AIM.
Omit all images. Transcribe the rest of the material below exactly.

DATA EXTRACT.
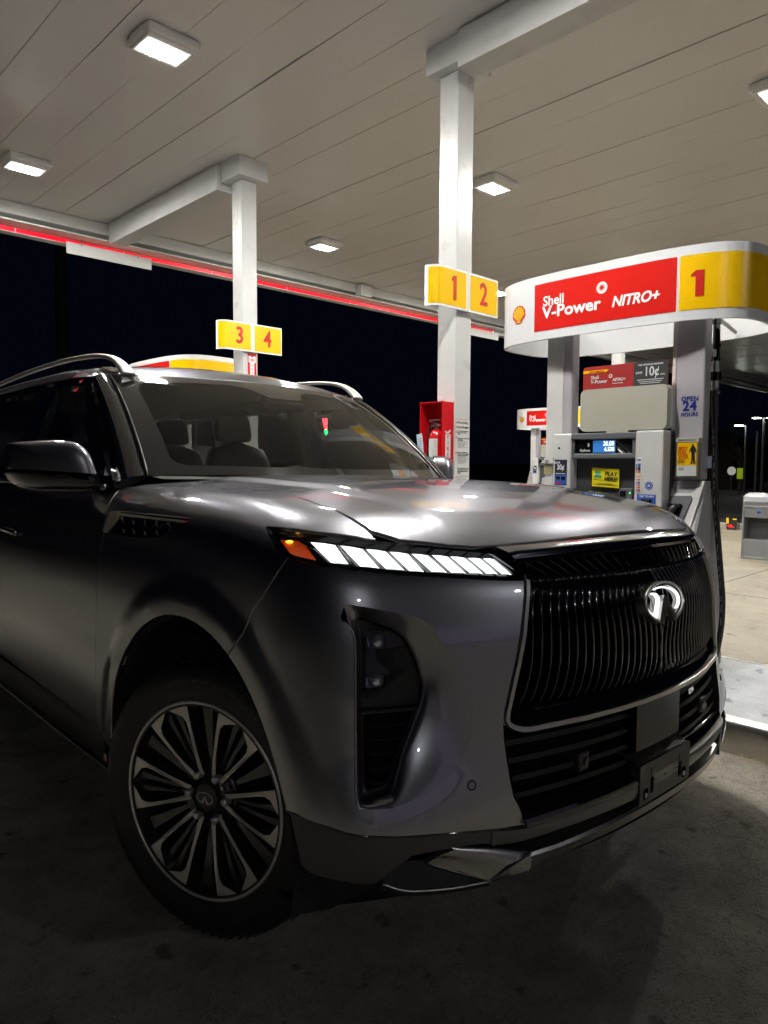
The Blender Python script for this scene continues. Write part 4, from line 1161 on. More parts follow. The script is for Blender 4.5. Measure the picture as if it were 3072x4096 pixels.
def A(p): return np.array(p, float)
def dens(P, step=.02, close=True):
    P = [A(p) for p in P]; out = []
    n = len(P)
    for i in range(n if close else n - 1):
        a, b = P[i], P[(i + 1) % n]
        k = max(1, int(math.ceil(np.linalg.norm(b - a) / step)))
        for j in range(k): out.append(a + (b - a) * j / k)
    if not close: out.append(P[-1])
    return np.array(out)
def smooth_poly(P, k=4, close=False):
    P = [Vector(p) for p in P]; out = []
    n = len(P)
    rg = range(n) if close else range(n - 1)
    for i in rg:
        a, b, c, d = (P[(i - 1) % n] if close else P[max(i - 1, 0)], P[i], P[(i + 1) % n], P[(i + 2) % n] if close else P[min(i + 2, n - 1)])
        for j in range(k):
            t = j / k
            out.append(.5 * ((2 * b) + (c - a) * t + (2 * a - 5 * b + 4 * c - d) * t * t + (3 * b - a - 3 * c + d) * t ** 3))
    if not close: out.append(P[-1])
    return [tuple(p) for p in out]
def inpoly(q, poly):
    x, y = q[:, 0], q[:, 1]; c = np.zeros(len(q), bool)
    n = len(poly); j = n - 1
    for i in range(n):
        xi, yi = poly[i]; xj, yj = poly[j]
        if yi != yj:
            c ^= ((yi > y) != (yj > y)) & (x < (xj - xi) * (y - yi) / (yj - yi) + xi)
        j = i
    return c
def shrink(q, d):
    n = len(q)
    nxt, prv = np.roll(q, -1, 0), np.roll(q, 1, 0)
    t = nxt - prv; L = np.linalg.norm(t, axis=1, keepdims=True); L[L == 0] = 1; t = t / L
    nn = np.stack([-t[:, 1], t[:, 0]], 1)
    area = .5 * np.sum(q[:, 0] * nxt[:, 1] - nxt[:, 0] * q[:, 1])
    return q + nn * d * (1 if area > 0 else -1)
def hoodmap(q):
    x, y = q[:, 0], q[:, 1]
    lo = np.full(x.shape, 1.0); hi = np.full(x.shape, 1.5)
    for _ in range(34):
        m_ = (lo + hi) / 2; g = G(x, y, m_); lo = np.where(g < 0, m_, lo); hi = np.where(g < 0, hi, m_)
    return np.stack([x, y, (lo + hi) / 2], -1)
def panel(name, outer, holes, mt, parent, step=.022, lip=.012, gap=.0019, off=0.0, mapping=None, both=True, topar=None, label=None, hgap=None):
    """sheet-metal panel lying on the body surface, edges folded in"""
    mapping = mapping or unpar; topar = topar or par
    q = shrink(topar(dens(outer, step)), gap)
    hs = [shrink(topar(dens(h, step)), -(gap if hgap is None else hgap)) for h in holes]
    lo, hi = q.min(0), q.max(0)
    gx, gy = np.meshgrid(np.arange(lo[0], hi[0], step), np.arange(lo[1], hi[1], step))
    gx = gx + (np.arange(gx.shape[0]) % 2)[:, None] * step * .5
    g = np.stack([gx.ravel(), gy.ravel()], 1)
    k = inpoly(g, q)
    for h in hs: k &= ~inpoly(g, h)
    g = g[k]
    B = np.concatenate([q] + hs)
    dmin = np.full(len(g), 9.)
    for b in B: dmin = np.minimum(dmin, np.hypot(g[:, 0] - b[0], g[:, 1] - b[1]))
    g = g[dmin > step * .45]
    V_ = np.concatenate([B, g])
    E_ = []; s = 0
    for L_ in [q] + hs:
        n = len(L_); E_ += [(s + i, s + (i + 1) % n) for i in range(n)]; s += n
    r = delaunay_2d_cdt([Vector(v) for v in V_], E_, [], 0, 1e-6)
    V2 = np.array([tuple(v) for v in r[0]]); F = r[2]
    cen = np.array([V2[list(f)].mean(0) for f in F])
    k = inpoly(cen, q)
    for h in hs: k &= ~inpoly(cen, h)
    F = [list(f) for f, kk in zip(F, k) if kk]
    P = mapping(V2); N = grad(P[:, 0], P[:, 1], P[:, 2])
    if off: P = P + N * off
    # orientation
    f0 = F[len(F) // 2]; nn = np.cross(P[f0[1]] - P[f0[0]], P[f0[2]] - P[f0[0]])
    if nn @ N[f0[0]] < 0: F = [f[::-1] for f in F]
    # boundary lips
    cnt = {}
    for f in F:
        for i in range(len(f)):
            a, b = f[i], f[(i + 1) % len(f)]; cnt[(a, b)] = 1
    bd = [(a, b) for (a, b) in cnt if (b, a) not in cnt]
    idx = {}; P2 = list(P); 
    for a, b in bd:
        for v in (a, b):
            if v not in idx: idx[v] = len(P2); P2.append(P[v] - N[v] * lip)
    LF = [[b, a, idx[a], idx[b]] for a, b in bd]
    P2 = np.array(P2)
    objs = []
    for side in ((1, -1) if both else (1,)):
        PP = P2 * np.array([side, 1, 1]); FF = [f if side == 1 else f[::-1] for f in F + LF]
        me = bpy.data.meshes.new(name)
        me.from_pydata([tuple(v) for v in PP], [], FF)
        me.polygons.foreach_set('use_smooth', [True] * len(FF))
        me.update()
        ln = []
        NS = N * np.array([side, 1, 1])
        for i, f in enumerate(FF):
            for v in f:
                ln.append(tuple(NS[v]) if i < len(F) else (0, 0, 0))
        # polygons keep order
        me.normals_split_custom_set(ln)
        o = link(name, me, mt, parent)
        if label: o['label'] = label
        objs.append(o)
    return objs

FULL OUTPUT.
The Blender Python script for this scene continues. Write part 4, from line 1161 on. More parts follow. The script is for Blender 4.5. Measure the picture as if it were 3072x4096 pixels.
def A(p): return np.array(p, float)
def dens(P, step=.02, close=True):
    P = [A(p) for p in P]; out = []
    n = len(P)
    for i in range(n if close else n - 1):
        a, b = P[i], P[(i + 1) % n]
        k = max(1, int(math.ceil(np.linalg.norm(b - a) / step)))
        for j in range(k): out.append(a + (b - a) * j / k)
    if not close: out.append(P[-1])
    return np.array(out)
def smooth_poly(P, k=4, close=False):
    P = [Vector(p) for p in P]; out = []
    n = len(P)
    rg = range(n) if close else range(n - 1)
    for i in rg:
        a, b, c, d = (P[(i - 1) % n] if close else P[max(i - 1, 0)], P[i], P[(i + 1) % n], P[(i + 2) % n] if close else P[min(i + 2, n - 1)])
        for j in range(k):
            t = j / k
            out.append(.5 * ((2 * b) + (c - a) * t + (2 * a - 5 * b + 4 * c - d) * t * t + (3 * b - a - 3 * c + d) * t ** 3))
    if not close: out.append(P[-1])
    return [tuple(p) for p in out]
def inpoly(q, poly):
    x, y = q[:, 0], q[:, 1]; c = np.zeros(len(q), bool)
    n = len(poly); j = n - 1
    for i in range(n):
        xi, yi = poly[i]; xj, yj = poly[j]
        if yi != yj:
            c ^= ((yi > y) != (yj > y)) & (x < (xj - xi) * (y - yi) / (yj - yi) + xi)
        j = i
    return c
def shrink(q, d):
    n = len(q)
    nxt, prv = np.roll(q, -1, 0), np.roll(q, 1, 0)
    t = nxt - prv; L = np.linalg.norm(t, axis=1, keepdims=True); L[L == 0] = 1; t = t / L
    nn = np.stack([-t[:, 1], t[:, 0]], 1)
    area = .5 * np.sum(q[:, 0] * nxt[:, 1] - nxt[:, 0] * q[:, 1])
    return q + nn * d * (1 if area > 0 else -1)
def hoodmap(q):
    x, y = q[:, 0], q[:, 1]
    lo = np.full(x.shape, 1.0); hi = np.full(x.shape, 1.5)
    for _ in range(34):
        m_ = (lo + hi) / 2; g = G(x, y, m_); lo = np.where(g < 0, m_, lo); hi = np.where(g < 0, hi, m_)
    return np.stack([x, y, (lo + hi) / 2], -1)
def panel(name, outer, holes, mt, parent, step=.022, lip=.012, gap=.0019, off=0.0, mapping=None, both=True, topar=None, label=None, hgap=None):
    """sheet-metal panel lying on the body surface, edges folded in"""
    mapping = mapping or unpar; topar = topar or par
    q = shrink(topar(dens(outer, step)), gap)
    hs = [shrink(topar(dens(h, step)), -(gap if hgap is None else hgap)) for h in holes]
    lo, hi = q.min(0), q.max(0)
    gx, gy = np.meshgrid(np.arange(lo[0], hi[0], step), np.arange(lo[1], hi[1], step))
    gx = gx + (np.arange(gx.shape[0]) % 2)[:, None] * step * .5
    g = np.stack([gx.ravel(), gy.ravel()], 1)
    k = inpoly(g, q)
    for h in hs: k &= ~inpoly(g, h)
    g = g[k]
    B = np.concatenate([q] + hs)
    dmin = np.full(len(g), 9.)
    for b in B: dmin = np.minimum(dmin, np.hypot(g[:, 0] - b[0], g[:, 1] - b[1]))
    g = g[dmin > step * .45]
    V_ = np.concatenate([B, g])
    E_ = []; s = 0
    for L_ in [q] + hs:
        n = len(L_); E_ += [(s + i, s + (i + 1) % n) for i in range(n)]; s += n
    r = delaunay_2d_cdt([Vector(v) for v in V_], E_, [], 0, 1e-6)
    V2 = np.array([tuple(v) for v in r[0]]); F = r[2]
    cen = np.array([V2[list(f)].mean(0) for f in F])
    k = inpoly(cen, q)
    for h in hs: k &= ~inpoly(cen, h)
    F = [list(f) for f, kk in zip(F, k) if kk]
    P = mapping(V2); N = grad(P[:, 0], P[:, 1], P[:, 2])
    if off: P = P + N * off
    # orientation
    f0 = F[len(F) // 2]; nn = np.cross(P[f0[1]] - P[f0[0]], P[f0[2]] - P[f0[0]])
    if nn @ N[f0[0]] < 0: F = [f[::-1] for f in F]
    # boundary lips
    cnt = {}
    for f in F:
        for i in range(len(f)):
            a, b = f[i], f[(i + 1) % len(f)]; cnt[(a, b)] = 1
    bd = [(a, b) for (a, b) in cnt if (b, a) not in cnt]
    idx = {}; P2 = list(P); 
    for a, b in bd:
        for v in (a, b):
            if v not in idx: idx[v] = len(P2); P2.append(P[v] - N[v] * lip)
    LF = [[b, a, idx[a], idx[b]] for a, b in bd]
    P2 = np.array(P2)
    objs = []
    for side in ((1, -1) if both else (1,)):
        PP = P2 * np.array([side, 1, 1]); FF = [f if side == 1 else f[::-1] for f in F + LF]
        me = bpy.data.meshes.new(name)
        me.from_pydata([tuple(v) for v in PP], [], FF)
        me.polygons.foreach_set('use_smooth', [True] * len(FF))
        me.update()
        ln = []
        NS = N * np.array([side, 1, 1])
        for i, f in enumerate(FF):
            for v in f:
                ln.append(tuple(NS[v]) if i < len(F) else (0, 0, 0))
        # polygons keep order
        me.normals_split_custom_set(ln)
        o = link(name, me, mt, parent)
        if label: o['label'] = label
        objs.append(o)
    return objs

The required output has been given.